[385] This is Kant’s argument. A more plausible argument would be that there is no minor term. It will be found, however, that, in the reduction of the mixed hypothetical syllogism to the form of a pure hypothetical syllogism, something corresponding to a minor term has to be introduced. Compare [note 2] on page 352.
(2) “In the so-called hypothetical syllogism, the minor and the conclusion indifferently change places”.[386] This statement is erroneous. Taking the valid syllogism given at the commencement of this section and transposing the so-called minor and the conclusion, we have a fallacy.
[386] This argument is Hamilton’s. He remarks that, in hypothetical syllogisms, “the same proposition is reciprocally medium or conclusion” (Logic, ii. p. 379). Dr Ray (Deductive Logic, Note C) holds that Hamilton is here wrongly interpreted; and that he meant no more than that with a hypothetical premiss If A is B, C is D, a relation between A and B may be either the other premiss (as in the modus ponens) or the conclusion (as in the modus tollens). Dr Ray is possibly right. But if so, Hamilton does not express himself clearly. For A is B (the premiss of the modus ponens) is certainly not the same proposition as A is not B (the conclusion of the modus tollens). It may be added that the argument in its new form is irrelevant. In the categorical syllogism we have something precisely analogous. For given a major premiss All M is P, a relation between M and S may be the minor premiss (in which case M will be the middle term), or it may be the conclusion (in which case M will be the major term). Compare the syllogisms: All M is P, All S is M, therefore, All S is P ; All M is P, No S is P, therefore, No S is M.
(3) “The major in a so-called hypothetical syllogism consists of two propositions, the categorical major of two terms.” This merely tells us that a hypothetical syllogism is not the same in form as a categorical syllogism, but seems to have no bearing on the question whether the so-called hypothetical syllogism is a case of mediate or of immediate inference.
Turning now to the other side of the question no satisfactory answers seem possible to the following arguments in favour of regarding the mixed hypothetical syllogism as a case of mediate inference. In any such syllogism, the two premisses are quite distinct, neither can be inferred from the other, but both are necessary in order that the conclusion may be obtained. Again if we compare with it the inferences which are on all sides admitted to be immediate inferences from the hypothetical proposition, the difference between the two cases is apparent. From If P is true then Q is true, I can infer immediately If Q is not true then P is not true ; but I require also to know that Q is not true in order to be able to infer that P is not true.

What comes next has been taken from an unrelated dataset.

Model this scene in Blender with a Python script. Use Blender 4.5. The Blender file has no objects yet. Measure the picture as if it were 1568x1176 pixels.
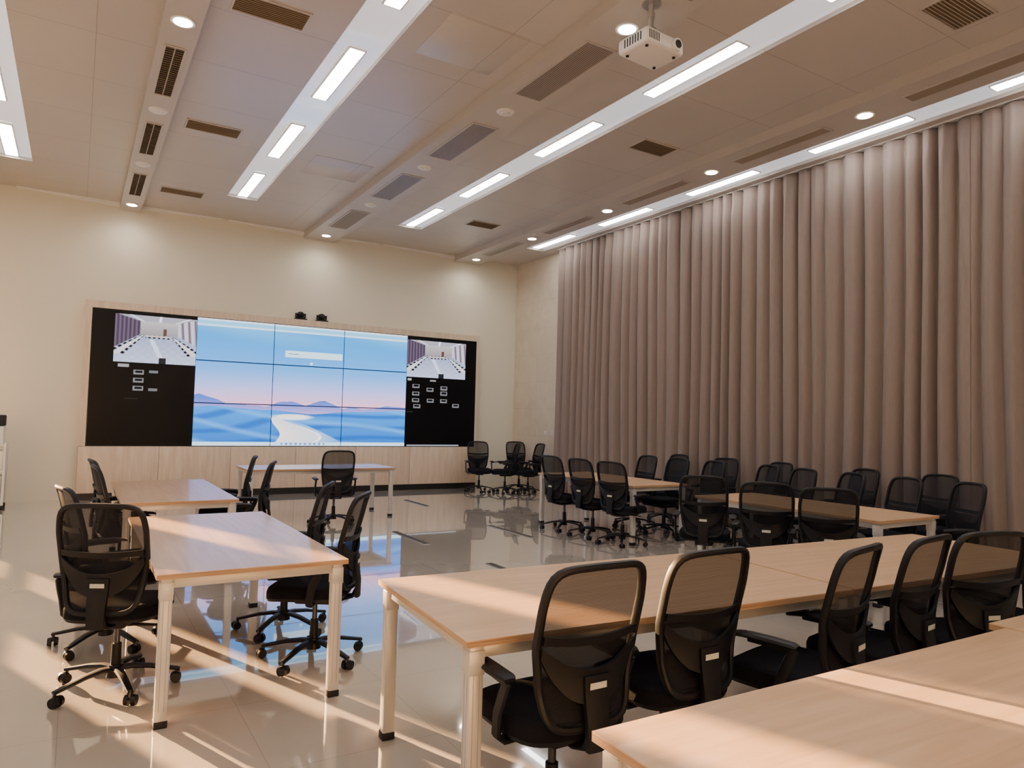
import bpy, bmesh, math, random
from mathutils import Vector, Matrix
random.seed(7)
scene = bpy.context.scene
H = 1.55

# ------------------------------------------------------------------ materials
def new_mat(name):
    m = bpy.data.materials.new(name); m.use_nodes = True
    nt = m.node_tree
    return m, nt, nt.nodes, nt.links, nt.nodes["Principled BSDF"]

def simple(name, col, rough=0.5, metal=0.0, noise=0.0, nscale=8.0, bump=0.0, coat=0.0, spec=0.5, em=0.0):
    m, nt, N, L, b = new_mat(name)
    b.inputs["Roughness"].default_value = rough
    b.inputs["Metallic"].default_value = metal
    b.inputs["Coat Weight"].default_value = coat
    b.inputs["Specular IOR Level"].default_value = spec
    if em:
        b.inputs["Emission Color"].default_value = (0.90, 0.93, 1, 1); b.inputs["Emission Strength"].default_value = em
    tc = N.new("ShaderNodeTexCoord")
    nz = N.new("ShaderNodeTexNoise"); nz.inputs["Scale"].default_value = nscale; nz.inputs["Detail"].default_value = 4
    L.new(tc.outputs["Object"], nz.inputs["Vector"])
    mx = N.new("ShaderNodeMix"); mx.data_type = 'RGBA'
    c = Vector(col)
    mx.inputs[6].default_value = (*(c * (1 - noise)), 1)
    mx.inputs[7].default_value = (*[min(1, x) for x in (c * (1 + noise))], 1)
    L.new(nz.outputs["Fac"], mx.inputs[0]); L.new(mx.outputs[2], b.inputs["Base Color"])
    if bump:
        bp = N.new("ShaderNodeBump"); bp.inputs["Strength"].default_value = bump; bp.inputs["Distance"].default_value = 0.01
        L.new(nz.outputs["Fac"], bp.inputs["Height"]); L.new(bp.outputs[0], b.inputs["Normal"])
    return m

def emit(name, col, s):
    m, nt, N, L, b = new_mat(name)
    b.inputs["Base Color"].default_value = (0.8, 0.8, 0.8, 1)
    b.inputs["Emission Color"].default_value = (*col, 1)
    b.inputs["Emission Strength"].default_value = s
    return m

def wood(name, c1, c2, rough, stretch=(1, 12, 12), coat=0.0):
    m, nt, N, L, b = new_mat(name)
    tc = N.new("ShaderNodeTexCoord"); mp = N.new("ShaderNodeMapping")
    mp.inputs["Scale"].default_value = stretch
    nz = N.new("ShaderNodeTexNoise"); nz.inputs["Scale"].default_value = 1.6; nz.inputs["Detail"].default_value = 6
    nz.inputs["Distortion"].default_value = 0.6
    L.new(tc.outputs["Object"], mp.inputs[0]); L.new(mp.outputs[0], nz.inputs["Vector"])
    cr = N.new("ShaderNodeValToRGB")
    cr.color_ramp.elements[0].position = 0.3; cr.color_ramp.elements[0].color = (*c1, 1)
    cr.color_ramp.elements[1].position = 0.7; cr.color_ramp.elements[1].color = (*c2, 1)
    L.new(nz.outputs["Fac"], cr.inputs[0]); L.new(cr.outputs[0], b.inputs["Base Color"])
    b.inputs["Roughness"].default_value = rough; b.inputs["Coat Weight"].default_value = coat
    b.inputs["Coat Roughness"].default_value = 0.12
    return m

def tiled(name, c1, c2, mortar, w, h, msize, rough, offset=0.0, axis='XY', noise=0.1, coat=0.0, nscale=0.8):
    m, nt, N, L, b = new_mat(name)
    geo = N.new("ShaderNodeNewGeometry")
    sep = N.new("ShaderNodeSeparateXYZ"); com = N.new("ShaderNodeCombineXYZ")
    L.new(geo.outputs["Position"], sep.inputs[0])
    L.new(sep.outputs[{'X': 0, 'Y': 1, 'Z': 2}[axis[0]]], com.inputs[0])
    L.new(sep.outputs[{'X': 0, 'Y': 1, 'Z': 2}[axis[1]]], com.inputs[1])
    br = N.new("ShaderNodeTexBrick"); br.offset = offset; br.squash = 1.0
    br.inputs["Scale"].default_value = 1.0
    br.inputs["Brick Width"].default_value = w; br.inputs["Row Height"].default_value = h
    br.inputs["Mortar Size"].default_value = msize; br.inputs["Mortar Smooth"].default_value = 0.1
    br.inputs["Color1"].default_value = (*c1, 1); br.inputs["Color2"].default_value = (*c2, 1)
    br.inputs["Mortar"].default_value = (*mortar, 1)
    L.new(com.outputs[0], br.inputs["Vector"])
    nz = N.new("ShaderNodeTexNoise"); nz.inputs["Scale"].default_value = nscale; nz.inputs["Detail"].default_value = 7
    nz.inputs["Distortion"].default_value = 1.2
    L.new(geo.outputs["Position"], nz.inputs["Vector"])
    mr = N.new("ShaderNodeMapRange"); mr.inputs[1].default_value = 0.25; mr.inputs[2].default_value = 0.75
    mr.inputs[3].default_value = 1 - noise; mr.inputs[4].default_value = 1 + noise
    L.new(nz.outputs["Fac"], mr.inputs[0])
    vm = N.new("ShaderNodeVectorMath"); vm.operation = 'SCALE'
    L.new(br.outputs["Color"], vm.inputs[0]); L.new(mr.outputs[0], vm.inputs["Scale"])
    L.new(vm.outputs[0], b.inputs["Base Color"])
    b.inputs["Roughness"].default_value = rough
    b.inputs["Coat Weight"].default_value = coat; b.inputs["Coat Roughness"].default_value = 0.015
    return m

M_floor = tiled("polished_tile", (0.50, 0.44, 0.375), (0.485, 0.425, 0.36), (0.36, 0.31, 0.265), 0.8, 0.8, 0.002, 0.07, noise=0.08, coat=1.0)
M_ceil = tiled("ceiling_panel", (0.545, 0.500, 0.452), (0.53, 0.485, 0.438), (0.33, 0.30, 0.265), 3.35, 1.12, 0.004, 0.30, noise=0.03)
M_bulk = simple("bulkhead_paint", (0.52, 0.475, 0.425), 0.35, noise=0.03)
M_trough = simple("backlit_stretch_membrane", (0.80, 0.82, 0.88), 0.10, noise=0.01, coat=0.6, em=0.62)  # tube glow on the white trough, put in as even emission
M_wallb = simple("cream_wall_paint", (0.73, 0.69, 0.575), 0.6, noise=0.02, nscale=1.2)
M_wallr = tiled("beige_stone_tile", (0.66, 0.57, 0.45), (0.63, 0.545, 0.43), (0.5, 0.43, 0.34), 1.2, 0.6, 0.003, 0.45, axis='YZ', noise=0.08, nscale=2.5)
M_top = wood("table_laminate", (0.63, 0.385, 0.205), (0.76, 0.50, 0.295), 0.28, (1, 14, 14), coat=0.25)
M_edge = wood("plywood_edge", (0.34, 0.17, 0.08), (0.60, 0.39, 0.22), 0.5, (1, 1, 90))
M_steel = simple("powder_coated_steel", (0.64, 0.61, 0.57), 0.35, metal=0.25, noise=0.02)
M_blackp = simple("black_plastic", (0.006, 0.006, 0.008), 0.45, noise=0.1, nscale=60, spec=0.3)
M_fabric = simple("black_seat_fabric", (0.007, 0.007, 0.010), 0.9, noise=0.25, nscale=180, bump=0.3, spec=0.15)
M_label = simple("asset_label", (0.62, 0.6, 0.5), 0.5, noise=0.25, nscale=120)
M_rubber = simple("black_rubber", (0.01, 0.01, 0.01), 0.7)
M_chrome = simple("gas_lift_metal", (0.08, 0.08, 0.09), 0.25, metal=0.9)
M_panel = wood("light_wood_panel", (0.62, 0.48, 0.35), (0.74, 0.61, 0.48), 0.45, (10, 1, 1))
M_baseb = simple("black_skirting", (0.01, 0.01, 0.01), 0.4)
M_bezel = simple("display_bezel_black", (0.006, 0.006, 0.008), 0.25)
M_white = simple("white_plastic", (0.78, 0.76, 0.72), 0.35, noise=0.02)
M_sliver = simple("white_cornice_paint", (0.88, 0.87, 0.84), 0.4, noise=0.01)  # white for the added wedges that stand in for slivers of light
M_grille = simple("vent_louvre_metal", (0.34, 0.28, 0.22), 0.4, metal=0.2, noise=0.03)
M_tan = simple("tan_ceiling_grille", (0.46, 0.37, 0.27), 0.5, noise=0.03)
M_dark = simple("vent_dark_cavity", (0.05, 0.04, 0.03), 0.8)
M_cav = simple("tan_grille_cavity", (0.16, 0.12, 0.08), 0.8)
M_groove = simple("leg_groove_shadow_metal", (0.36, 0.33, 0.30), 0.5, metal=0.3)
M_lens = simple("lens_glass", (0.01, 0.01, 0.02), 0.05, coat=1.0)
M_alu = simple("anodised_aluminium", (0.5, 0.5, 0.5), 0.3, metal=0.8)
M_tube = emit("led_tube_glow", (1.0, 0.97, 0.95), 24.0)
M_down = emit("downlight_glow", (1.0, 0.93, 0.82), 30.0)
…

357 And whether the mixed hypothetical syllogism can or can not be actually reduced to pure categorical form, it can at least be shewn to be analogous to the ordinary categorical syllogism, which is admitted to be a case of mediate reasoning. Moreover there are distinct forms—the modus ponens and the modus tollens—which are analogous to distinct forms of the categorical syllogism; and fallacies in the mixed hypothetical syllogism correspond to certain fallacies in the categorical syllogism.

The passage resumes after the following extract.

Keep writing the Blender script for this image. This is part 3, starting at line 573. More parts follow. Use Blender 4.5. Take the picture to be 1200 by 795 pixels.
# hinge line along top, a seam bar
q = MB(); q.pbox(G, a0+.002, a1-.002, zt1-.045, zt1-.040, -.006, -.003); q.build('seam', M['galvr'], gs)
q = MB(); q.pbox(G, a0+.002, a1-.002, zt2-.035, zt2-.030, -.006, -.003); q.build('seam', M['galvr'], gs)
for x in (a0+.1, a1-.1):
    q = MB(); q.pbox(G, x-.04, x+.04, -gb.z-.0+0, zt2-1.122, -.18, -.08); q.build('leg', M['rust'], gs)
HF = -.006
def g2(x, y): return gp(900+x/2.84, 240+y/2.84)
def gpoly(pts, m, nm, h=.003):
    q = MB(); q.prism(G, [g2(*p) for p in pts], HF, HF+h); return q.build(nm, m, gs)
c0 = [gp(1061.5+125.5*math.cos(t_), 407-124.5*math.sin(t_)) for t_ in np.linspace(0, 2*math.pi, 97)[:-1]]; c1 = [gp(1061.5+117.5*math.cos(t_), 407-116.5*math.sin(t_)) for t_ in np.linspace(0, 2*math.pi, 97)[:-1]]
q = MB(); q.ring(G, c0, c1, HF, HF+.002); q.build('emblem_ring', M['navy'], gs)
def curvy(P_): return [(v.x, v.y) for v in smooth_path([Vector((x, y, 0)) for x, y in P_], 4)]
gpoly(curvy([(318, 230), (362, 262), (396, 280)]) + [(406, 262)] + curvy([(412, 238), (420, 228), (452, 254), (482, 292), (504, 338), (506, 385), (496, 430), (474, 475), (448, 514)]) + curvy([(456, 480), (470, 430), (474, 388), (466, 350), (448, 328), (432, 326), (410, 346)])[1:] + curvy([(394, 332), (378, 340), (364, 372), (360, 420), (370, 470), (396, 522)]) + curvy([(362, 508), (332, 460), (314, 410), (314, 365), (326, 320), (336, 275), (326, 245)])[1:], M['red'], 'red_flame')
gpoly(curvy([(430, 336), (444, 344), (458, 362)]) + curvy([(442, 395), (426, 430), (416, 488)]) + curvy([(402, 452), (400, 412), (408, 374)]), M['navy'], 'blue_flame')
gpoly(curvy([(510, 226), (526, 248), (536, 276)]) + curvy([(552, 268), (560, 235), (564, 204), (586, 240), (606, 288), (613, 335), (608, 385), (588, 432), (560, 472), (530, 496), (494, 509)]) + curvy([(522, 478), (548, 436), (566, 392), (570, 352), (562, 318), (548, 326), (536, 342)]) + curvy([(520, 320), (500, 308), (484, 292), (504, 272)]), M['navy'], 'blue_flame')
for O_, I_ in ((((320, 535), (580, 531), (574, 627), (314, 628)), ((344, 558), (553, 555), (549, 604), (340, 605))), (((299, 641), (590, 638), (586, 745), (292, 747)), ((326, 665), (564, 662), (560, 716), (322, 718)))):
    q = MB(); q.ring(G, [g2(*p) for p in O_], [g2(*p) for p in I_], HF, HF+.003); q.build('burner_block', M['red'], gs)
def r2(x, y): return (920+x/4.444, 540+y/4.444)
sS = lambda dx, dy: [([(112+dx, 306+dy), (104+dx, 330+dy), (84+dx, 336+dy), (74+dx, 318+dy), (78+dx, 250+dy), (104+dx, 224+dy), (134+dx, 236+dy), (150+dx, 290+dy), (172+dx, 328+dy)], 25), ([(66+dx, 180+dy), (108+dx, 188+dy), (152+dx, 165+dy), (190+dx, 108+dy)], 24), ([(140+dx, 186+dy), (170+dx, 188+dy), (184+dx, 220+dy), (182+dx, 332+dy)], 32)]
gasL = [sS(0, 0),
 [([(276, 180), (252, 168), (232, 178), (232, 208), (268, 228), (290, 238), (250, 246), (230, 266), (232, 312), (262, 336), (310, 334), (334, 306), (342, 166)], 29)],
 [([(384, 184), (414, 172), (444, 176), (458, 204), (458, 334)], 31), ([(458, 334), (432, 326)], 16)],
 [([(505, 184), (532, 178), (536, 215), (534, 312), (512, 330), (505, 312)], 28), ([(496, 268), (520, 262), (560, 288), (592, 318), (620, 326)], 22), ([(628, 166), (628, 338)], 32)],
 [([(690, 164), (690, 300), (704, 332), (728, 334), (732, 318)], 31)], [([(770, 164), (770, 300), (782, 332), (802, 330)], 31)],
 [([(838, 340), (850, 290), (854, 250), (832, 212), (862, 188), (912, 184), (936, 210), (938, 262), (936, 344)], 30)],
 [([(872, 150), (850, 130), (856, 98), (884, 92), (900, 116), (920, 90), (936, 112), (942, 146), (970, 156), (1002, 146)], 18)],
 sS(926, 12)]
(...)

The argument in favour of regarding the modus tollens—If P is true then Q is true, but Q is not true, therefore, P is not true—as mediate inference is still more forcible; but of course the modus ponens and the modus tollens stand or fall together.[387]
[387] In section [316] it will be shewn further that the hypothetical syllogism and the disjunctive syllogism also stand or fall together.
Professor Croom Robertson (Mind, 1877, p. 264) has suggested an explanation as to the manner in which this controversy may have arisen. He distinguishes the hypothetical “if” from the inferential “if,” the latter being equivalent to since, seeing that, because. No doubt by the aid of a certain accentuation the word “if” may be made to carry with it this force. Professor Robertson quotes a passage from Clarissa Harlowe in which the remark, “If you have the value for my cousin that you say you have, you must needs think her worthy to be your wife,” is explained by the speaker to mean, “Since you have &c.” Using the word in this sense, the conclusion C is D certainly follows immediately from the bare statement If A is B, C is is D; or rather this statement itself affirms the conclusion. When, however, the word “if” carries with it this inferential implication, we cannot regard the proposition in which it occurs as merely hypothetical. We have rather a condensed mode of expression including two statements in one; it may indeed be argued that in the single statement thus interpreted we have a hypothetical syllogism expressed elliptically.[388]
[388] Compare Mansel’s Aldrich, p. 103.